と詠んだので、船の中の人はみな泣いてしまった。
| 語句 | 意味 |
| と | 格助詞 |
| 詠め | マ行四段活用動詞「詠む」已然形 |
| り | 完了の助動詞「り」連用形 |
| けれ | 過去の助動詞「けり」已然形 |
| ば、 | 接続助詞 |
| 舟 | 名詞 |
| こぞり | ラ行四段活用動詞「こぞる」連用形 |
| て | 接続助詞 |
| ※こぞりて | 誰もがみな |
| 泣き | カ行四段活用動詞「泣く」連用形 |
| に | 完了の助動詞「ぬ」連用形 |
| けり。 | 過去の助動詞「けり」終止形 |
「男」の思い

「男」は妻を都に置いてきたことを、こんなにも悲しんでいるのに、そこまでしてなぜ旅に出たのでしょうか?

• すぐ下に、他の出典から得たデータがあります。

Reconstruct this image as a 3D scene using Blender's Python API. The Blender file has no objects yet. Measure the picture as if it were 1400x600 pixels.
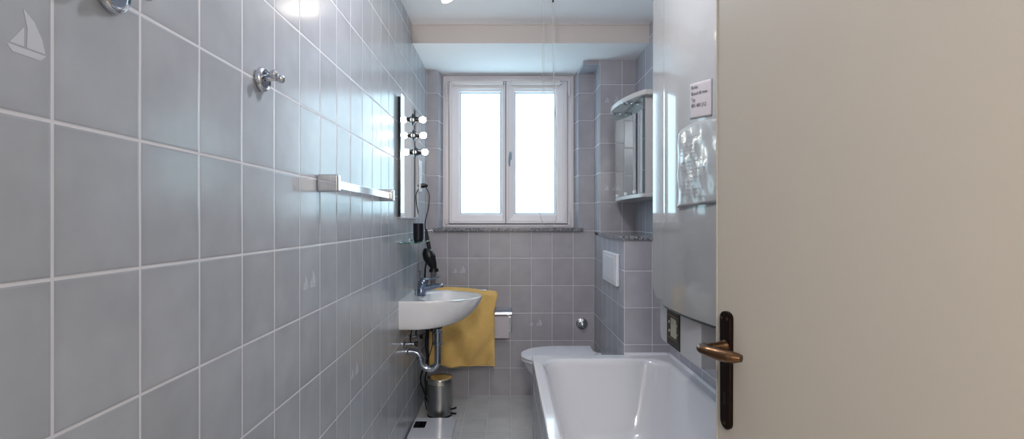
import bpy, bmesh, math, random
from mathutils import Vector, Matrix
random.seed(4)
S = bpy.context.scene
C = S.collection
PI = math.pi
V = Vector

# ------------------------------------------------------------------ materials
def lin(c):
    return tuple(((x/12.92) if x <= .04045 else ((x+.055)/1.055)**2.4) for x in c)
def mat(name, col, rough=.5, metal=0., coat=0., bump=0., bscale=200., spec=.5, emit=None, estr=0., trans=0., ior=1.45, noise=0., nscale=8., sheen=0., alpha=1.):
    m = bpy.data.materials.new(name); m.use_nodes = True
    nt = m.node_tree; N = nt.nodes; L = nt.links; b = N['Principled BSDF']
    b.inputs['Base Color'].default_value = (*lin(col), 1)
    b.inputs['Roughness'].default_value = rough
    b.inputs['Metallic'].default_value = metal
    b.inputs['Coat Weight'].default_value = coat
    b.inputs['Coat Roughness'].default_value = .05
    b.inputs['Specular IOR Level'].default_value = spec
    b.inputs['IOR'].default_value = ior
    b.inputs['Transmission Weight'].default_value = trans
    b.inputs['Alpha'].default_value = alpha
    if sheen: b.inputs['Sheen Weight'].default_value = sheen
    if emit:
        b.inputs['Emission Color'].default_value = (*lin(emit), 1); b.inputs['Emission Strength'].default_value = estr
    tc = N.new('ShaderNodeTexCoord')
    if noise:
        n = N.new('ShaderNodeTexNoise'); n.inputs['Scale'].default_value = nscale; n.inputs['Detail'].default_value = 4
        L.new(tc.outputs['Object'], n.inputs['Vector'])
        mx = N.new('ShaderNodeMixRGB'); mx.blend_type = 'MIX'
        a = lin(col); mx.inputs[1].default_value = (*[x*(1-noise) for x in a], 1); mx.inputs[2].default_value = (*[min(1, x*(1+noise)) for x in a], 1)
        L.new(n.outputs['Fac'], mx.inputs[0]); L.new(mx.outputs[0], b.inputs['Base Color'])
    if bump:
        n = N.new('ShaderNodeTexNoise'); n.inputs['Scale'].default_value = bscale; n.inputs['Detail'].default_value = 3
        L.new(tc.outputs['Object'], n.inputs['Vector'])
        bp = N.new('ShaderNodeBump'); bp.inputs['Strength'].default_value = bump; bp.inputs['Distance'].default_value = .002
        L.new(n.outputs['Fac'], bp.inputs['Height']); L.new(bp.outputs[0], b.inputs['Normal'])
    return m

def tile_mat(name, ua, u0, va, v0, tu, tv, col, grout, rough=.2, gw=.0019, var=.05, tilt=.010):
    m = bpy.data.materials.new(name); m.use_nodes = True
    nt = m.node_tree; N = nt.nodes; L = nt.links; b = N['Principled BSDF']
    def M(op, *a, clamp=False):
        n = N.new('ShaderNodeMath'); n.operation = op; n.use_clamp = clamp
        for i, x in enumerate(a):
            if isinstance(x, (int, float)): n.inputs[i].default_value = x
            else: L.new(x, n.inputs[i])
        return n.outputs[0]
    geo = N.new('ShaderNodeNewGeometry'); sp = N.new('ShaderNodeSeparateXYZ'); L.new(geo.outputs['Position'], sp.inputs[0])
    def cell(ax, o, t):
        u = M('DIVIDE', M('SUBTRACT', sp.outputs[ax], o), t)
        f = M('FRACT', u); fl = M('FLOOR', u)
        d = M('MULTIPLY', M('MINIMUM', f, M('SUBTRACT', 1., f)), t)
        return fl, d
    fu, du = cell(ua, u0, tu); fv, dv = cell(va, v0, tv)
    d = M('MINIMUM', du, dv)
    mask = M('DIVIDE', M('SUBTRACT', d, gw), .0008, clamp=True)      # 0 grout, 1 tile
    cv = N.new('ShaderNodeCombineXYZ'); L.new(fu, cv.inputs[0]); L.new(fv, cv.inputs[1])
    wn = N.new('ShaderNodeTexWhiteNoise'); wn.noise_dimensions = '3D'; L.new(cv.outputs[0], wn.inputs['Vector'])
    # cloudy glaze
    off = N.new('ShaderNodeVectorMath'); off.operation = 'MULTIPLY_ADD'
    L.new(wn.outputs['Color'], off.inputs[0]); off.inputs[1].default_value = (3, 3, 3); L.new(geo.outputs['Position'], off.inputs[2])
    no = N.new('ShaderNodeTexNoise'); no.inputs['Scale'].default_value = 9; no.inputs['Detail'].default_value = 3
    L.new(off.outputs[0], no.inputs['Vector'])
    k = M('ADD', M('MULTIPLY', M('SUBTRACT', wn.outputs['Value'], .5), var*2), M('MULTIPLY', M('SUBTRACT', no.outputs['Fac'], .5), .35))
    edge = M('MULTIPLY', M('SUBTRACT', 1., M('DIVIDE', d, .022, clamp=True)), -.06)
    k = M('ADD', M('ADD', k, edge), 1.)
    hs = N.new('ShaderNodeHueSaturation'); hs.inputs['Color'].default_value = (*lin(col), 1); L.new(k, hs.inputs['Value'])
    mx = N.new('ShaderNodeMixRGB'); L.new(mask, mx.inputs[0]); mx.inputs[1].default_value = (*lin(grout), 1); L.new(hs.outputs[0], mx.inputs[2])
    L.new(mx.outputs[0], b.inputs['Base Color'])
    r = M('ADD', M('MULTIPLY', mask, rough-.75), .75); L.new(r, b.inputs['Roughness'])
    # tilt every tile by a hair, plus pillowed edge and slight waviness
    tv_ = N.new('ShaderNodeVectorMath'); tv_.operation = 'MULTIPLY_ADD'
    L.new(wn.outputs['Color'], tv_.inputs[0]); tv_.inputs[1].default_value = (tilt,)*3
    L.new(geo.outputs['Normal'], tv_.inputs[2])
    h = M('ADD', M('DIVIDE', M('SUBTRACT', d, gw*.6), .004, clamp=True), M('MULTIPLY', no.outputs['Fac'], .5))
    bp = N.new('ShaderNodeBump'); bp.inputs['Strength'].default_value = .35; bp.inputs['Distance'].default_value = .0018
    L.new(h, bp.inputs['Height']); L.new(tv_.outputs[0], bp.inputs['Normal']); L.new(bp.outputs[0], b.inputs['Normal'])
    return m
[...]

本文に「身を要なきものに思ひなして」とありましたね。
「自分はデキる男だと思っていたけど、思うように出世できない」ことから「自分は役に立たない存在だ…」と思い悩み、「自分探しの旅」に出たと考えられます。
・天皇の孫という、すばらしい血統の持ち主
・「顔がよく、和歌は上手いがわがままで学もない」という評価
・貴族社会になじめなかった、と言われている

それが家族を都に残してまで、旅立つ理由になるのでしょうか?

「物語としてドラマチックにするために必要だった」としか言いようがないのかもしれません。

ちなみに、「つま」や「思ふ人」とは、誰のことを指すのでしょうか?
在原業平は、恋多き男らしいですし…

在原業平には、紀有常女と呼ばれる、妻がいました。
しかし、「東下り」の前の「芥川」の話を読むと、藤原高子の存在も大きかったと考えられます。

このことがきっかけで、在原業平は京都にいられなくなり、旅に出たのだとすると、旅の途中で思い出して涙を流した「つま」とは、駆け落ちしてまで一緒になりたかった、藤原高子のことを指しているとは考えられないでしょうか?

高子は天皇の妻となったので、二度と会うことはできませんもんね。

だから「新しい恋をしなきゃな~」と思いつつ(「いやいや、奥さんを大事にしなよ」と突っ込みたくもなるでしょうが)も、未練があるから「思ふ人なきにしもあらず」と言ったと、私は解釈しました。
まとめ

いかがでしたでしょうか。
今回は伊勢物語より「東下り」を解説しました。
京→三河国→駿河国→武蔵国・下総国と、長い旅をしてきた男たち。
その旅は行き当たりばったりで、迷いながら不安の中を進んで行くのでした。
行く先々で詠まれる和歌は、都に残してきた大切な人を想うものばかり。
なぜそんな思いをしてまで旅をしたのか?
「つま」「思ふ人」って誰?
など色々と、突っ込みたくなることが多い作品とも言えます。
実在の人物である在原業平をモデルにしたとは言え、あくまで『伊勢物語』はつくられた「物語」です。
恋多き男性が失意のうちに旅に出て、和歌を詠みながら進んで行くというお話なのです。
どんな思いが隠れているのか、自由に読み取ってみてよいと私は思います。
ぜひ、みなさんなりの味わい方を見つけてみて欲しいです。